Information shown:
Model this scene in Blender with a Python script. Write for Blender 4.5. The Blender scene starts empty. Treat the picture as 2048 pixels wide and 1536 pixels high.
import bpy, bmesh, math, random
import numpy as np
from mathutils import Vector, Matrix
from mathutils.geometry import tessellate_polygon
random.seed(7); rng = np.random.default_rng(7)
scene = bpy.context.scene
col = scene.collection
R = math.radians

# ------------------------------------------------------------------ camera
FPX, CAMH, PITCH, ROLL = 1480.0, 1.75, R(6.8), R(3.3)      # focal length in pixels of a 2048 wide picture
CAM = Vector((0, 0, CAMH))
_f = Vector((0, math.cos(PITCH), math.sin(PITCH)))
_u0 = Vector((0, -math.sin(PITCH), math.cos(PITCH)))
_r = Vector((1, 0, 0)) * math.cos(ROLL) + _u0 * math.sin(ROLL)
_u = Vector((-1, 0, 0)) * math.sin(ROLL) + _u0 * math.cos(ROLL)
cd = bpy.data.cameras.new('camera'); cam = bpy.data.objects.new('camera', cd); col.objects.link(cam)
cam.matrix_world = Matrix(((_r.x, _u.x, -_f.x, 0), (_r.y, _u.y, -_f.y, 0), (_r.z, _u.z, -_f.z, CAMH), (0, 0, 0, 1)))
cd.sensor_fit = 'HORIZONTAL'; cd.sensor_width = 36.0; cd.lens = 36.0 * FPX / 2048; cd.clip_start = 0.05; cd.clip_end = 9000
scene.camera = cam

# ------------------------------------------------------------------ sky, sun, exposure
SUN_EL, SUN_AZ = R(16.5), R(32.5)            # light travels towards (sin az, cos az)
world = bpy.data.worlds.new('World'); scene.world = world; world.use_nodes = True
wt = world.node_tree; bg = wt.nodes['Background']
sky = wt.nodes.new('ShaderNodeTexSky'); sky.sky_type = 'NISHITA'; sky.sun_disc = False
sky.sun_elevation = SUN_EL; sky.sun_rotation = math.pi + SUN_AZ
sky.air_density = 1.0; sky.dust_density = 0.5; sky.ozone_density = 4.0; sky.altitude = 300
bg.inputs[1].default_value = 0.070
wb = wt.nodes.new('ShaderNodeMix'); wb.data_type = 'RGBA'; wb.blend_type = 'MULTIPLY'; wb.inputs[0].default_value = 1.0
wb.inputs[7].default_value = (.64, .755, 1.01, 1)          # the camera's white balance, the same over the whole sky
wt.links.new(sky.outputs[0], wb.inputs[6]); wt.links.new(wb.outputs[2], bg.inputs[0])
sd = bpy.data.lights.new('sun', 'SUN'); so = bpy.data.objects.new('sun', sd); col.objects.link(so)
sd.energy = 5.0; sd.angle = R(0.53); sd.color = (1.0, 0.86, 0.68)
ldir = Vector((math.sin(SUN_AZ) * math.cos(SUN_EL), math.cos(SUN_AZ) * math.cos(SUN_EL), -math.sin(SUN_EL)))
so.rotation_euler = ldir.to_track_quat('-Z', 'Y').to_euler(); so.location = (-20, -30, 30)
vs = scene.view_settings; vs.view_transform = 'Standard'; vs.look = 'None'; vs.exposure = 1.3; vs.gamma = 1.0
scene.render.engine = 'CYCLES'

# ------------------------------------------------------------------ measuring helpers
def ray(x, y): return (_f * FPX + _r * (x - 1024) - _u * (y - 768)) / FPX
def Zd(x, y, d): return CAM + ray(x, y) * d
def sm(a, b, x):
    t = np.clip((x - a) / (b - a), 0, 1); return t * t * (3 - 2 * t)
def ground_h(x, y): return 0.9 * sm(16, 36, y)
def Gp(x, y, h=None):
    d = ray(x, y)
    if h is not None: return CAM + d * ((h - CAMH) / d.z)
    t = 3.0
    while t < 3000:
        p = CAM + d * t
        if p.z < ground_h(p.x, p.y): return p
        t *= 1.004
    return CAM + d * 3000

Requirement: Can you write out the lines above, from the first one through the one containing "R = math.radians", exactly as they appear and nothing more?

Response below:
Model this scene in Blender with a Python script. Write for Blender 4.5. The Blender scene starts empty. Treat the picture as 2048 pixels wide and 1536 pixels high.
import bpy, bmesh, math, random
import numpy as np
from mathutils import Vector, Matrix
from mathutils.geometry import tessellate_polygon
random.seed(7); rng = np.random.default_rng(7)
scene = bpy.context.scene
col = scene.collection
R = math.radians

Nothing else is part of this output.